In Praise Of Sister Cities

 

Photo: Nathaniel Popkin

I’ve never been much moved by the Cathedral of SS. Peter and Paul; the brownstone, which was probably intended to glow warm in the afternoon sun, only feels dark and a little foreboding. The building itself looms, but without the monumental scale necessary to command attention–and so there it sits on Logan Square, cold and heavy, but all too quiet and disengaged.

Part of the problem is a lack of clear design vision, probably a result of compromise between heavy-handed clerics and the three separate architects they hired and fired in the 18 years it took to complete the building. Part of the problem certainly, at least in the last 30 years, is the disengaging landscape of the square itself.

Now that has changed with the brilliantly surgical remake of Sister Cities Plaza by DIGSAU Architects and Studio Bryan Hanes on the east end of the Square directly in front of the cathedral. Developed and managed by the Center City District, this little park, with its Modernist cafe and Wissahickon-inspired stream, is so much fun and so light that it literally draws out the stolid cathedral from its impassive moroseness, pulling it forward into the life of the city itself.

Photo: Nathaniel Popkin

But not only the cathedral. The new park frames its views with alacrity and takes full advantage of the grand existing plane trees and the two works of formal statuary that no one had ever noticed or cared about before. The Sister Cities fountain itself is a legible statement on the city’s long-standing international alliances (which amount mostly to cultural exchange but increasingly to business partnerships) and serves as a place for kids to get soaked while criss-crossing the jets of water (which vary in height according to the size of the city they represent).
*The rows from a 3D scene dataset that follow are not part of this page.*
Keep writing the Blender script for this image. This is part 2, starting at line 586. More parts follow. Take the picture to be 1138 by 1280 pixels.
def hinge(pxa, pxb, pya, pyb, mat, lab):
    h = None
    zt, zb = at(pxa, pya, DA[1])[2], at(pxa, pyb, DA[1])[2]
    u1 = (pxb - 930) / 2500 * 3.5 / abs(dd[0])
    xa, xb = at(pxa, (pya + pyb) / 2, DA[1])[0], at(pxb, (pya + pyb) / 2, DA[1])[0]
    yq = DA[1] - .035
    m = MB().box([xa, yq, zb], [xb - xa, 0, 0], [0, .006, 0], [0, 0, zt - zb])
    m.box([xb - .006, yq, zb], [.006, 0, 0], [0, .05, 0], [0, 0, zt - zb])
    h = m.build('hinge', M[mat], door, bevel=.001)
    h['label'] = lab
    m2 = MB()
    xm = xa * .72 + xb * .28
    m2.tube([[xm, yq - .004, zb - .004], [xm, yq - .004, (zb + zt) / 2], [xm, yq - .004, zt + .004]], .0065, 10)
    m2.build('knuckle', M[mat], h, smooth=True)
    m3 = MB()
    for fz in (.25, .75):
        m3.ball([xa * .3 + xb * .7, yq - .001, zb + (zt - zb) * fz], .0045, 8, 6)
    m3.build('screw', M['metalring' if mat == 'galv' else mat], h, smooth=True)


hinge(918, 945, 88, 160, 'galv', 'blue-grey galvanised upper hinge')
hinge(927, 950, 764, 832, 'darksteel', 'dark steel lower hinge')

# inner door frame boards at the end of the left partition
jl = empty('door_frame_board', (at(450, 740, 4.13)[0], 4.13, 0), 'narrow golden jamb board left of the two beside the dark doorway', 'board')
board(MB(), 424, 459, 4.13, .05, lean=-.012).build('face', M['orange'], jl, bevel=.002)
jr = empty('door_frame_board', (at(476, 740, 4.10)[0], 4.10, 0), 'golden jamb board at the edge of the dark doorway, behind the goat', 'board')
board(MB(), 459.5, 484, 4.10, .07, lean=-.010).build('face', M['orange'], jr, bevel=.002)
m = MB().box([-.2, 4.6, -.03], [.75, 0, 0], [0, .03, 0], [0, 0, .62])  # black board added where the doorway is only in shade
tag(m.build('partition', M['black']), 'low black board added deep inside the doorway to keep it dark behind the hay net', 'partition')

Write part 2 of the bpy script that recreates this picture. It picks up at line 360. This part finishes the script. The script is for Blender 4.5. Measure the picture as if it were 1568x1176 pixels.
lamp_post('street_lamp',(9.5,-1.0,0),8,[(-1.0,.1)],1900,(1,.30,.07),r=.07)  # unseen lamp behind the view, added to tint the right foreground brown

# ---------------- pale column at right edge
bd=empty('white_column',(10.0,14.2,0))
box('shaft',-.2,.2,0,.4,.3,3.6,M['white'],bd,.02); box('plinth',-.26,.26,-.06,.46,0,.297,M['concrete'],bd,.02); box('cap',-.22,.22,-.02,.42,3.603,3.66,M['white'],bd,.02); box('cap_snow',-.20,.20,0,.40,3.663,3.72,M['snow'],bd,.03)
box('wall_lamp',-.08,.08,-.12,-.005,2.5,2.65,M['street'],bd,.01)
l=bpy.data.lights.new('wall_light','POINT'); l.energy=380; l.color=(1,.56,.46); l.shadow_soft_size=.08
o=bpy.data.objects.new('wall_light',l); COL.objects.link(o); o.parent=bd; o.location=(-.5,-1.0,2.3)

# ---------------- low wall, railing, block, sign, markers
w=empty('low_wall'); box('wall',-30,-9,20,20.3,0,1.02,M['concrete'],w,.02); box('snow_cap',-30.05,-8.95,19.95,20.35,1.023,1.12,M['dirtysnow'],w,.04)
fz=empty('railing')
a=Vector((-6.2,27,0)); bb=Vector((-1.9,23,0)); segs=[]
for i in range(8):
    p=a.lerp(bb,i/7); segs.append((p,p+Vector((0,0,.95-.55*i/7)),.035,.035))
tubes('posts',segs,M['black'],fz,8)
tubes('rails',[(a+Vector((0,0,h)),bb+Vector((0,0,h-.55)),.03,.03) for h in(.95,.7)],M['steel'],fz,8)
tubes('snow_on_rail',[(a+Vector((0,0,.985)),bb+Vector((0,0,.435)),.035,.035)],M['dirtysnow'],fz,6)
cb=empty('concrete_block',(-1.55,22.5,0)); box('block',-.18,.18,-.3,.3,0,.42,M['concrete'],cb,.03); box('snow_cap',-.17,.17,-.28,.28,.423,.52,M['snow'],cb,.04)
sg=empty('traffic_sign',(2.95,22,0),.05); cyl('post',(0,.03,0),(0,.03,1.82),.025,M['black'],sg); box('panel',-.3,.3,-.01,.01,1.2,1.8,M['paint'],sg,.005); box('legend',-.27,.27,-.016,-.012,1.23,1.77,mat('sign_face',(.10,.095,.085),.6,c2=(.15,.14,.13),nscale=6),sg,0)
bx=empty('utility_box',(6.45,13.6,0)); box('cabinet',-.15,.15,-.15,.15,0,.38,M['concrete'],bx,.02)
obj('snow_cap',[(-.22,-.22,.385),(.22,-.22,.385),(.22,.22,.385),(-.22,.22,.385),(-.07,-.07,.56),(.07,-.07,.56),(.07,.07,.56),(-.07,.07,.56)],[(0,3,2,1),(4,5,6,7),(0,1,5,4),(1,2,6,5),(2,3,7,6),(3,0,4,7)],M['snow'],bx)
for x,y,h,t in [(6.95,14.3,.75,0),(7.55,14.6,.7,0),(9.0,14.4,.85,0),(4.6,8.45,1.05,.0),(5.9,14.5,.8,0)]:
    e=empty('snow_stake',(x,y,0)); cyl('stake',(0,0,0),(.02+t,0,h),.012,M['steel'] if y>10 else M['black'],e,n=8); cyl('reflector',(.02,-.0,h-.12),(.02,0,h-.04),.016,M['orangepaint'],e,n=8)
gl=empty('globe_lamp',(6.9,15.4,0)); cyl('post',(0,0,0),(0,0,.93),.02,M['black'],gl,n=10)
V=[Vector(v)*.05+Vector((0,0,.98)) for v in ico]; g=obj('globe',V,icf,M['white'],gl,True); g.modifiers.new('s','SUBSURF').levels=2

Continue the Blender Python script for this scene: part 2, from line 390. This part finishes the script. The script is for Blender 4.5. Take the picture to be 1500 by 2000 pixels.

Surely the best thing here is the cafe with its green roof and wide glass wall facing the Swann Memorial Fountain. That glass wall will turn the cafe into a bright winter garden. But the rest of the year the architects have given us a range of seating options–covered, shaded, full sun, inside and air-conditioned–that will attract people from Center City to the Parkway, creating the much needed hinge connecting the two quite different realms. Critically still, by signing up a first rate operator in Milk and Honey, CCD shows us how important it is to bring high quality commercial uses into our public spaces. Logan is the only one–but certainly not the last–of William Penn’s five original squares where it’s possible to have a proper cappuccino and ponder the world around you. That world, at least insomuch as it might be visually stimulating and urbane, has now become quite a bit better.

About the author

Hidden City co-editor Nathaniel Popkin’s latest book is the novel Lion and Leopard (The Head and The Hand Press). He is also the author of Song of the City (Four Walls Eight Windows/Basic Books) and The Possible City (Camino Books). He is senior writer and script editor of the Emmy-winning documentary series “Philadelphia: The Great Experiment” and the fiction review editor of Cleaver Magazine. Popkin's literary criticism appears in the Wall Street Journal, Public Books, The Kenyon Review, and The Millions. He is writer-in-residence of the Athenaeum of Philadelphia.



2 Comments


  1. Pablo O'Higgins

    How much money is CCD paying Park and Recreation to lease the site? Or is it another freebe to Paul Levy?

  2. While on the whole SSP looks improved, the cafe is really substandard architecture in my view. So it has a glass wall? Big Deal? the roof looks as though it will collapse, but of course it’s all just veneer.